Hindu Missiology and the Christian Comparativist: Book Panel on "Hindu Mission, Christian Mission"

May 04, 2024 @ 11:10am - 12:40pm


Join Reid B. Locklin for a Book Panel on Hindu Mission, Christian Mission at the AAR – Eastern International Region Annual Meeting at the University of Toronto on May 4, 2024 from 11:10 to 12:40. 

 

Reid B. Locklin (St. Michael’s College, University of Toronto) Response by the author

Jeffrey D. Long (Elizabethtown College) Friendly Amendments? Perspectives of a Ramakrishna Mission Theologian Long will offer an overview of the argument of Hindu Mission, Christian Mission and a response from the point of view of constructive Hindu theology. Though the monograph is the work of a Catholic comparativist, aimed primarily at a critical reformulation of Christian missiology, Locklin nevertheless concedes that his account of the selected Advaita mission movements itself represents a “constructive intervention” in those same traditions. He takes this a step further at several points in the work, suggesting various ways that the implicit Advaita theologies he discusses might be made more explicit, for the benefit of these traditions. For Locklin, it seems, Hindu missiology will develop most fruitfully through a process of creative re-traditioning, with primary reference to classical Advaita Vedānta texts. However, in actual practice, leading theologians in the Ramakrishna movement have taken a more hybrid, experiential and pluralist approach. Long will highlight several such theological contributions from Ramakrishna theologians, including his own work, as a benchmark and contrast to the constructive portrait of Advaita missiology advanced in Hindu Mission, Christian Mission. The monograph remains helpful to advancing such work, to be sure, but it does so more by provoking reflection than by settling any particular question of theological interpretation.
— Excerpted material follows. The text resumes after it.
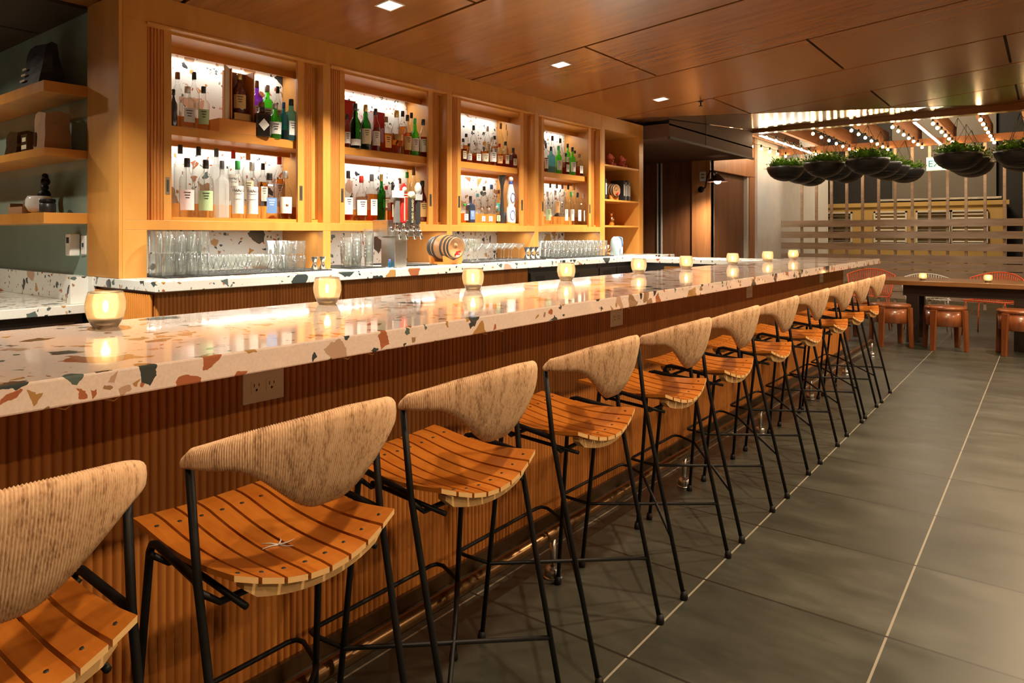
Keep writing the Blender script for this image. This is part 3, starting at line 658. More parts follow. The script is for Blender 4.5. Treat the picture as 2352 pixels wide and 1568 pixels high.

Michelle Voss (Emmanuel College, University of Victoria) A Question of Coloniality? Comparative Method and the Politics of Empire Voss will engage the arguments of Hindu Mission, Christian Mission as a comparative theologian and scholar of HinduChristian Studies. In the last few years, postcolonial and decolonial critics have drawn attention to the deep imbrication of comparative theology and the politics of empire. Such a critique is particularly relevant to the present work, which takes up issues—mission and conversion—that became a flashpoint in the Indian struggle against the British Raj and that have continued to echo this colonial history right up to the present day. Hindu Mission, Christian Mission is written with an awareness of these histories, and Locklin attempts to address them in part by valorizing the efforts of Hindu missionaries (and nationalists) like Swami Vivekananda and Swami Chinmayananda. But is this sufficient? Voss takes up this question, evaluating the monograph through the lens of coloniality and its critics. In particular, the presentation will place Hindu Mission, Christian Mission into dialogue with a growing number of comparative theologians, from South Asia and Turtle Island, who have more effectively privileged questions of power and oppression in their interreligious explorations. 

Corrine C. Dempsey (Nazareth College) Contested Conversions or Sacred Power? Ethnography and Comparative Theology Dempsey brings Locklin’s work into conversation with South Indian Christian and North American Hindu ritual practices. Based on ethnographical study, this paper considers how such religious practices “out of place” and on the ground challenge overwrought religious distinctions. This in turn opens into questions raised by Locklin’s theological work regarding false dichotomies set up by formalized conversion controversies. Fodder for this paper emerges from practices in Kerala State performed by high caste Syrian Christians for whom conversion is a distant memory and among more recently converted Dalit members of the Church of South India. Together they lead us to ask not so much about the changes in translation but what gets preserved and why. Another point of reference is ritual continuity and change within a Hindu temple community in Upstate New York, adding to reflections on the extent to which religions themselves “convert” when practiced outside their normative homes, stretching to reach new populations. Whereas Locklin argues that the language of conversion hints less at shifting allegiances than with “transformation, purification, and integrative ascent,” on-the-ground examples of cross-religious exchanges, also little invested in allegiances, prioritize instead sacred power, serving as a grand leveler.